R - Évidemment sur les grands conflits, les sujets qui touchent cette région, l'Irak, le conflit israélo-palestinien, nous avons des points de vue qui sont les mêmes et nous travaillons ensemble. Mais nous avons aussi une relation d'amitié de plusieurs siècles à laquelle il faut rester fidèle et qu'il faut aussi faire vivre avec son temps, avec les problèmes d'aujourd'hui. Cela justifie par exemple que l'Égypte soit un des tous premiers pays auxquels nous apportions une aide pour son propre développement. Nous travaillons ainsi d'une manière bilatérale avec les entreprises, les moyens de l'État français sur le plan de l'économie, la culture, l'archéologie et l'éducation Dans tous ces réseaux, tous ces domaines de coopération entre l'Égypte et la France nous essayons d'encourager votre pays.

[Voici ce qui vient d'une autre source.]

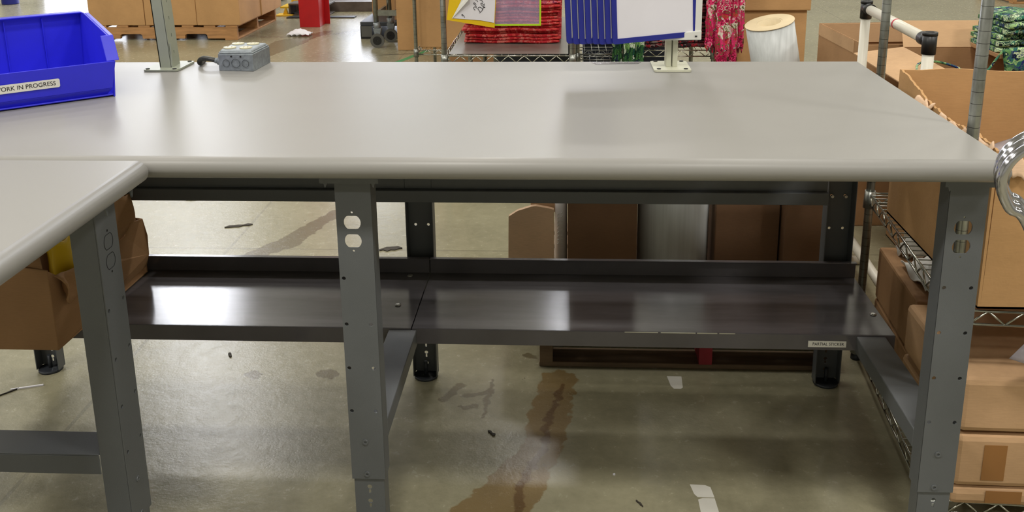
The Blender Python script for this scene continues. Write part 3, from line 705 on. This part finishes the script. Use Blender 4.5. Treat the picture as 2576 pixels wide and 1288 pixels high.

Q - Monsieur Barnier, c'est votre première visite en Égypte et je crois savoir que votre mère à vécu ici jusqu'à ses 18 ans, quelle était votre idée de l'Égypte avant de venir ici?
R - C'est ma première visite officielle mais comme vous l'avez dit j'ai un attachement personnel puisque mon grand-père était médecin pendant très longtemps, ici au Caire et en Haute Égypte. Ma mère a vécu ici ses 18 premières années. Ils m'ont parlé l'un et l'autre de ce pays qu'ils ont connu et aimé, à une autre époque, entre les deux guerres mondiales. L'Égypte a changé, se modernise, s'est ouverte. J'avais l'image d'un pays avec une des cultures les plus anciennes, prestigieuses et importantes du monde, d'un très grand pays à la population très jeune et l'impression que j'en retire aujourd'hui est celle d'un pays qui a une ambition légitime, qui se trouve au coeur, par sa situation géographique, de beaucoup de problèmes et qui peut aider à les résoudre. Bien sûr, le conflit israélo-palestinien, bien sûr, avec les autres pays de la région, la reconstruction de l'Irak, mais aussi éviter des crises comme le gouvernement égyptien s'y efforce au Sud, et je veux parler du Soudan. Sur tous ces sujets, l'Égypte, par son propre gré, a un très grand rôle à jouer. Je voulais le dire à tous les Égyptiens et Égyptiennes qui nous écoutent comme je l'ai dit aux dirigeants que j'ai rencontrés : la France reste aux côtés de l'Égypte pour relever ces défis.
Q - Monsieur Michel Barnier, merci pour cette interview sur notre chaîne.